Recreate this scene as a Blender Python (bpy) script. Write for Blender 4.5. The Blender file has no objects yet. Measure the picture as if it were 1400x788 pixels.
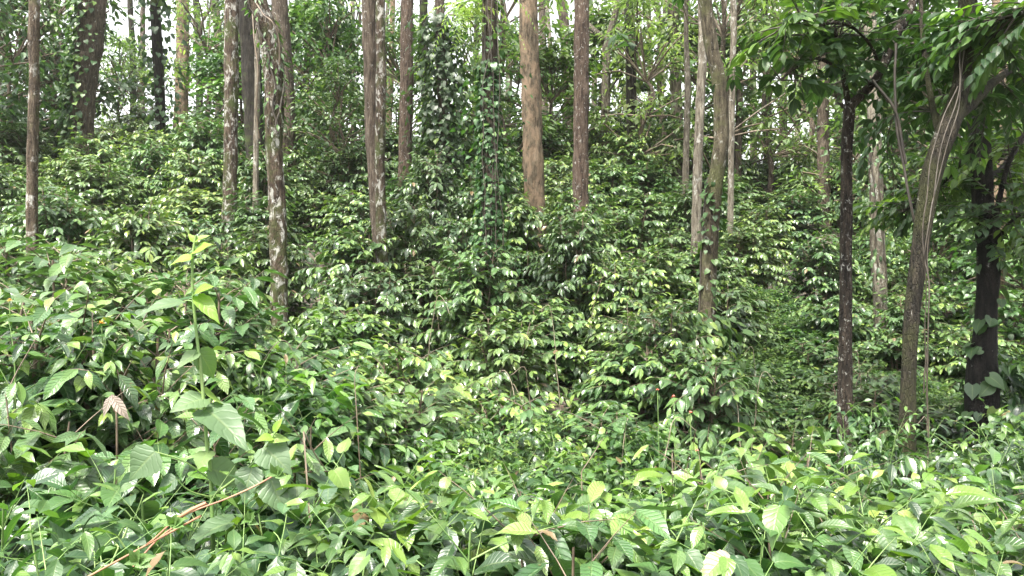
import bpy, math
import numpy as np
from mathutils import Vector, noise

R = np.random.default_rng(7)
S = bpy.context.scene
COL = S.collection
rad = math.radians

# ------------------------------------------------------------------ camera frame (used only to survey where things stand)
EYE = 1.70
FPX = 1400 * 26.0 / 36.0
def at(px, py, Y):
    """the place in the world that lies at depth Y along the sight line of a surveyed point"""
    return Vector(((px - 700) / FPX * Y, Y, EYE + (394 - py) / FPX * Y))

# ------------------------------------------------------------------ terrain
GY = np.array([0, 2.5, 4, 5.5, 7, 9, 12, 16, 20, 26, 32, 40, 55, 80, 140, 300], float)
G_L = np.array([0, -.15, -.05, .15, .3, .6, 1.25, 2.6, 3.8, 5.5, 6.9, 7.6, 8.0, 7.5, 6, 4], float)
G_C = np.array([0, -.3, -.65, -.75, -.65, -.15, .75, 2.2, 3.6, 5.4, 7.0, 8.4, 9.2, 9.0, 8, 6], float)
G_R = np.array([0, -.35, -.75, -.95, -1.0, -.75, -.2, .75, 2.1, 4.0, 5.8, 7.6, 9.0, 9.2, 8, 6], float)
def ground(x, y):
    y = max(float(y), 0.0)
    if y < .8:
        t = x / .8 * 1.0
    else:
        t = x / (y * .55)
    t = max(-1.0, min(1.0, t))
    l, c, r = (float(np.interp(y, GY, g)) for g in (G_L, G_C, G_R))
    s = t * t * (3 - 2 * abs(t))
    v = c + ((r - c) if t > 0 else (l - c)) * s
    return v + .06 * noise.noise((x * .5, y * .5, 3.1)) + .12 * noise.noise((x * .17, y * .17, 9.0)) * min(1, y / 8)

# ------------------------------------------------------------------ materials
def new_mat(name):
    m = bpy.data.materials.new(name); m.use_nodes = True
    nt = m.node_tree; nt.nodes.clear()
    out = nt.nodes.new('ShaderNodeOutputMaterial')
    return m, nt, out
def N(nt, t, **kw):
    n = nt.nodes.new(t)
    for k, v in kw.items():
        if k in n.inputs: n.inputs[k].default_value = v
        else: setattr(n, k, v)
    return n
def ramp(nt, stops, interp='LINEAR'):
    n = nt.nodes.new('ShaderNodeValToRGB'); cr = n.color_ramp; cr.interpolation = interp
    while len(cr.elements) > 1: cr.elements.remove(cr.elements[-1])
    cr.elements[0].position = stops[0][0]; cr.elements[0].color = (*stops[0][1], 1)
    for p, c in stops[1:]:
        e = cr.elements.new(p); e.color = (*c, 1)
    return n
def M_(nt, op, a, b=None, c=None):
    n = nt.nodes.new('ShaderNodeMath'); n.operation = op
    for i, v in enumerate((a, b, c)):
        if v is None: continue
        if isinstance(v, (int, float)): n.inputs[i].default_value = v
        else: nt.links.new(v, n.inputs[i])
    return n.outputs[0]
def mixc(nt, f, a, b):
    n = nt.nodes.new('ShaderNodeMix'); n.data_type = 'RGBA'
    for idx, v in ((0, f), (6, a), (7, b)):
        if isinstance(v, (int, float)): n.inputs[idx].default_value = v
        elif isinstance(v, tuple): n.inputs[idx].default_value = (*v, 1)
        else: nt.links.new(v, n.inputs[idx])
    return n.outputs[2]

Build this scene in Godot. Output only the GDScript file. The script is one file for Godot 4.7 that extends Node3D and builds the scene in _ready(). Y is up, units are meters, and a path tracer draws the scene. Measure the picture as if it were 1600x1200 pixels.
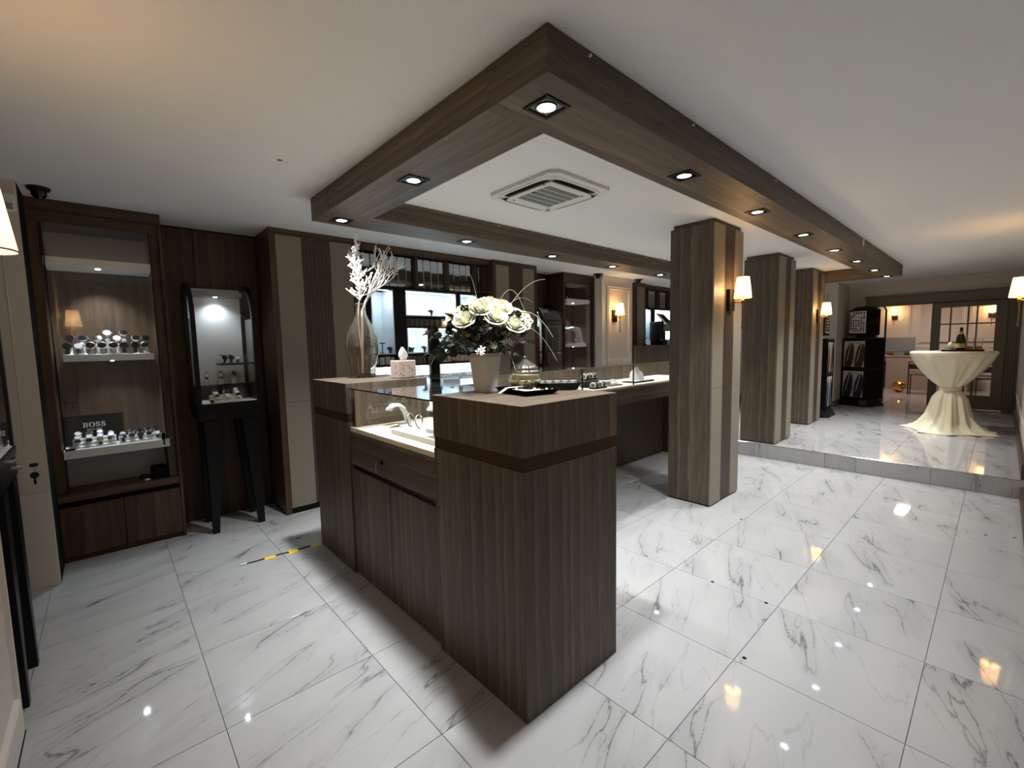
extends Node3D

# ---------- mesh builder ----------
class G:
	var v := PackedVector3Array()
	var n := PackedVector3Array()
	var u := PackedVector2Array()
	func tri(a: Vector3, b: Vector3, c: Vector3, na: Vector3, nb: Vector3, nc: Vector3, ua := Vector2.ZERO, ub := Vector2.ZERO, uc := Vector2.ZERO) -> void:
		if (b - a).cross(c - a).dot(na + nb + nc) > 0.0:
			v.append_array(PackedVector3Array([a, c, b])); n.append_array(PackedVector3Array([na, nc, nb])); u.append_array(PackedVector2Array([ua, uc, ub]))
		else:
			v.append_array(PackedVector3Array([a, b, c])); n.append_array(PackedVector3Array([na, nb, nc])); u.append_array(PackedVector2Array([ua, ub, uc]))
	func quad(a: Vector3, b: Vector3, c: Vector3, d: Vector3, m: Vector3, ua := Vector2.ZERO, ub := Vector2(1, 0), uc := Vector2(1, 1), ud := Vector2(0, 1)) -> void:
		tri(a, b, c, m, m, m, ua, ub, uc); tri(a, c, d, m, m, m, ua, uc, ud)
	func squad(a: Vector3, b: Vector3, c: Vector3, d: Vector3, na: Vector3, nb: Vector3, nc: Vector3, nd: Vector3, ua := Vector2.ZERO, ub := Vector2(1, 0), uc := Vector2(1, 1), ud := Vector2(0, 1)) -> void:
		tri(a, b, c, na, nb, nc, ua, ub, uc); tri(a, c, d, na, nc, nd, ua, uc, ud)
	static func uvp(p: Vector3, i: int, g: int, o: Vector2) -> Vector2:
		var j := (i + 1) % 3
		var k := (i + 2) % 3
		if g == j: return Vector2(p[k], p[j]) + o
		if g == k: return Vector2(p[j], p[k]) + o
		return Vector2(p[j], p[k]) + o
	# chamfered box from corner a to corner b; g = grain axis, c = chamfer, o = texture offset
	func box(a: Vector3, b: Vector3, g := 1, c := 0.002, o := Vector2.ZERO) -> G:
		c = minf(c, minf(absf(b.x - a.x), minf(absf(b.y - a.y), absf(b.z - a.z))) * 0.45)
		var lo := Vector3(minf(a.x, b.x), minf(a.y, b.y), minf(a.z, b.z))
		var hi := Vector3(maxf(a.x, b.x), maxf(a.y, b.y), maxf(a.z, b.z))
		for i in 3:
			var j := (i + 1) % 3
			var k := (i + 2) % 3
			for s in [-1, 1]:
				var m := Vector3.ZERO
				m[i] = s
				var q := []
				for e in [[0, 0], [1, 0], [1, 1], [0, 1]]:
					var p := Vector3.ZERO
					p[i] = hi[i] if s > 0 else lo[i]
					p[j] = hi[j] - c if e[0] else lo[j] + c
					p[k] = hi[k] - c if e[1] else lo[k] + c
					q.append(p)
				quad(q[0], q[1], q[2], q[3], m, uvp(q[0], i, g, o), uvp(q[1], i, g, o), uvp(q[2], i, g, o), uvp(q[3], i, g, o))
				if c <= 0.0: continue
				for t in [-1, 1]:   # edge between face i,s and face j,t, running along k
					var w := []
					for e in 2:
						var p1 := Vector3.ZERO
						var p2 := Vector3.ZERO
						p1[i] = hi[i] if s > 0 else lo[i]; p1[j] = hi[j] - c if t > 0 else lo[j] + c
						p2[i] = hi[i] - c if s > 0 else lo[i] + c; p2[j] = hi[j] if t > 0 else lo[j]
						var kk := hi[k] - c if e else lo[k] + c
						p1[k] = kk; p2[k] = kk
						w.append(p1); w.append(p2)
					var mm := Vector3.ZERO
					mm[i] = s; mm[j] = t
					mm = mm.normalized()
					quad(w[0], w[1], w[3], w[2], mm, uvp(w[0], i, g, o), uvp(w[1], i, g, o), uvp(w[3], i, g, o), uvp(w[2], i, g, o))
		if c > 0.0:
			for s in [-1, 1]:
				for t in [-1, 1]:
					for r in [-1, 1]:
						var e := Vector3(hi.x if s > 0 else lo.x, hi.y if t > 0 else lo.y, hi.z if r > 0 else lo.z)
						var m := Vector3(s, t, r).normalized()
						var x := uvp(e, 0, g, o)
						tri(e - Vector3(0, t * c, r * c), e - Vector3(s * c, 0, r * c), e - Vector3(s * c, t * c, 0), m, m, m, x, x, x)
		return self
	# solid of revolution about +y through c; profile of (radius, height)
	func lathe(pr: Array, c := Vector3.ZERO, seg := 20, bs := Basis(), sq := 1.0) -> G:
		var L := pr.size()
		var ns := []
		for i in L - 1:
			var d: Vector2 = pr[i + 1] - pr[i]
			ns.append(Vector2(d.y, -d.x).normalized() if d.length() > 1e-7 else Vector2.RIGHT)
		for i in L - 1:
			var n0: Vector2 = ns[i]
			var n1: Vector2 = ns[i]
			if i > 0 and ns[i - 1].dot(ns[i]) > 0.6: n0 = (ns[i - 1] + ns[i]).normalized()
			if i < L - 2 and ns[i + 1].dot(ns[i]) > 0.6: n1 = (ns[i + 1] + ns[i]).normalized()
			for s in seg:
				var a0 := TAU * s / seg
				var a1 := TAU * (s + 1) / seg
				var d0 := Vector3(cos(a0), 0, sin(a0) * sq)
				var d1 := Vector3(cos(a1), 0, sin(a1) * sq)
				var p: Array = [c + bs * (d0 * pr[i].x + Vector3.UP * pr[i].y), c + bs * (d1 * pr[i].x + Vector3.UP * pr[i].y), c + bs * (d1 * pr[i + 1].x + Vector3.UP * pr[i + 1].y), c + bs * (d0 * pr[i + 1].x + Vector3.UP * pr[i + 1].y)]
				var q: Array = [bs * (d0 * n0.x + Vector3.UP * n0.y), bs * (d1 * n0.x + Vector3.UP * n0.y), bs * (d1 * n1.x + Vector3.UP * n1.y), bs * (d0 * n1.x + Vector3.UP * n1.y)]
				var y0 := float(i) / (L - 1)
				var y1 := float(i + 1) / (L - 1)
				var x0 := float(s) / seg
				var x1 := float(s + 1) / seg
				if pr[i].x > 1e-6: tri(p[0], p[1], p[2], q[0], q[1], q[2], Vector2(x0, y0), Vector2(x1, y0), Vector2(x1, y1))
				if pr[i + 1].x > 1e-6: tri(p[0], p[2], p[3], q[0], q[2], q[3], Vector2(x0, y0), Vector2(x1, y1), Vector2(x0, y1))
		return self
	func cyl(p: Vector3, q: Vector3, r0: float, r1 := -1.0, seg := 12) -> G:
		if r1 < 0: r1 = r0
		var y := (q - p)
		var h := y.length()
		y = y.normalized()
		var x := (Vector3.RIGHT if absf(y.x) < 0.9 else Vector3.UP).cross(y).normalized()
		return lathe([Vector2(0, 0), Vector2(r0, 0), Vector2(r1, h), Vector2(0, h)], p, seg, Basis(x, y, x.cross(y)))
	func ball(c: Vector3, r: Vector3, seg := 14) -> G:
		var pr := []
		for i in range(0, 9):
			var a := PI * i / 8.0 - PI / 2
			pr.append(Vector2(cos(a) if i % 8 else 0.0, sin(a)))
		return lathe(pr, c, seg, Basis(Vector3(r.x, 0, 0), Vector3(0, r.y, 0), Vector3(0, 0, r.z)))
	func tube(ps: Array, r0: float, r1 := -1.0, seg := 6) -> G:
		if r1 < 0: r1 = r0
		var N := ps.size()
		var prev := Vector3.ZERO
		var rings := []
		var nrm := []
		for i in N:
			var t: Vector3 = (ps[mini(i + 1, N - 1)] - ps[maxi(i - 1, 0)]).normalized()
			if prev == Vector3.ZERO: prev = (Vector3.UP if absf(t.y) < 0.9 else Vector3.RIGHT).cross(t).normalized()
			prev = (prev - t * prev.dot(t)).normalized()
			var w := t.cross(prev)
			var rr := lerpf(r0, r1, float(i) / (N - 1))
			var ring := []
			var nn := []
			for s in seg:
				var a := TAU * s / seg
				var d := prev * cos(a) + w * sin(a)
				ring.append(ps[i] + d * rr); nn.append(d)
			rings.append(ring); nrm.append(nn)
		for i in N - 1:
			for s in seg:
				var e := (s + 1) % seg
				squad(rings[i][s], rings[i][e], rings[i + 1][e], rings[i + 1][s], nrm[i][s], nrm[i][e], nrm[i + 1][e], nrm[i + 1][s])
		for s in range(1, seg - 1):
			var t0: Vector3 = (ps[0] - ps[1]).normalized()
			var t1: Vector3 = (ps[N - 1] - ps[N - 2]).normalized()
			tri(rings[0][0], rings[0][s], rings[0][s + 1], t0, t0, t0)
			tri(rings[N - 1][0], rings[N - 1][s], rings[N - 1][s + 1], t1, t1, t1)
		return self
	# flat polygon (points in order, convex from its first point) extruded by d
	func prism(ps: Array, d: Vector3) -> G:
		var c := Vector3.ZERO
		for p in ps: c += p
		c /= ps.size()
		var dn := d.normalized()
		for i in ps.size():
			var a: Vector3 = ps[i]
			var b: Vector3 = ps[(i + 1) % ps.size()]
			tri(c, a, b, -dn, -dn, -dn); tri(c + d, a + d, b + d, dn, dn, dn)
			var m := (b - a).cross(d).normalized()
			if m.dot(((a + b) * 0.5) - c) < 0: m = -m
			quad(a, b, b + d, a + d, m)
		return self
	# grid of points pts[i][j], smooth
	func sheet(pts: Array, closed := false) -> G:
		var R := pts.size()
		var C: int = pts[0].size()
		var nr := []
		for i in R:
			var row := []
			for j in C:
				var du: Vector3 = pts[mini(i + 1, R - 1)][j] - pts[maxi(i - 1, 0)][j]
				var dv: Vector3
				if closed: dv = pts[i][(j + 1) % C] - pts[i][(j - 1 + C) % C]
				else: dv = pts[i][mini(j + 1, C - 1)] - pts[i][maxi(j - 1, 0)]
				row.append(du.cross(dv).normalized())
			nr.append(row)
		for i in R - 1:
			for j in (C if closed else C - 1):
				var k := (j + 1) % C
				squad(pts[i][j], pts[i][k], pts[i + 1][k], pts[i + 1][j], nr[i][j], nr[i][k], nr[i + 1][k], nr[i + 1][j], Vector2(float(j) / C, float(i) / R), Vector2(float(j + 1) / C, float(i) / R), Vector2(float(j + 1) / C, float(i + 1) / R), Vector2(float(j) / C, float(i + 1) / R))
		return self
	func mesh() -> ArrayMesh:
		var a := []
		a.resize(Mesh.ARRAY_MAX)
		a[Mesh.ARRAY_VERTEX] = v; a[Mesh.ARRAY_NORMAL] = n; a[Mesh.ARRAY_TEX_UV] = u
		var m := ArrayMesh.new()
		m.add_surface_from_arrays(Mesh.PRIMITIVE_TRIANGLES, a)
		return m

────

PROBLEM DETAILS:
Return nothing but the lines running from the start of the data to the line with "rad = math.radians", please, both ends included and no pictures.

TASK SOLUTION:
Recreate this scene as a Blender Python (bpy) script. Write for Blender 4.5. The Blender file has no objects yet. Measure the picture as if it were 1400x788 pixels.
import bpy, math
import numpy as np
from mathutils import Vector, noise

R = np.random.default_rng(7)
S = bpy.context.scene
COL = S.collection
rad = math.radians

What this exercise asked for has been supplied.